Abstract

The article analyzes the travel diaries of the head of the Tunguska expedition of 1927–1928, Boris Kuftin (1892–1953). Methods and materials. Participants of the Tunguska Expedition conducted field research on Lake Baikal and the Far East in places where Evenks, Nanais, Negidals, Nivkhs, Oroches, and Udeges people lived. They collected valuable ethnographic materials about the ethnocultural features of settlement, types of dwellings, fishing activities, life cycle rituals, shamanism, holidays, and features of the language and folklore of the Tunguso-Manchus and Paleoasiats. Field notebooks of B.A. Kuftin are stored in St.
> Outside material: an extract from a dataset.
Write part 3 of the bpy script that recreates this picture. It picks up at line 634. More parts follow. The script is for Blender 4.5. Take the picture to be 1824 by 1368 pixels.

Petersburg, in the Museum of Anthropology and Ethnography (the Kunstkamera) of the Russian Academy of Sciences, and contain a large volume of ethnographic and anthropological information, drawings, shamanic texts, and various life support technologies. Results. However, in addition to them, the scientific heritage of the scientist has a travel diary, which reflects personal road observations and impressions of B.A. Kuftin, subjective characteristics of regional transport infrastructure in the first quarter of the 20th century, his own assessments of the development of Siberian and far Eastern historical science, their relationship with world science, and museum business in Eastern Siberia and the Far East. During the route, B.A. Kuftin met a large number of scientists – representatives of different scientific disciplines – who showed aspects of their complex social relations at the time.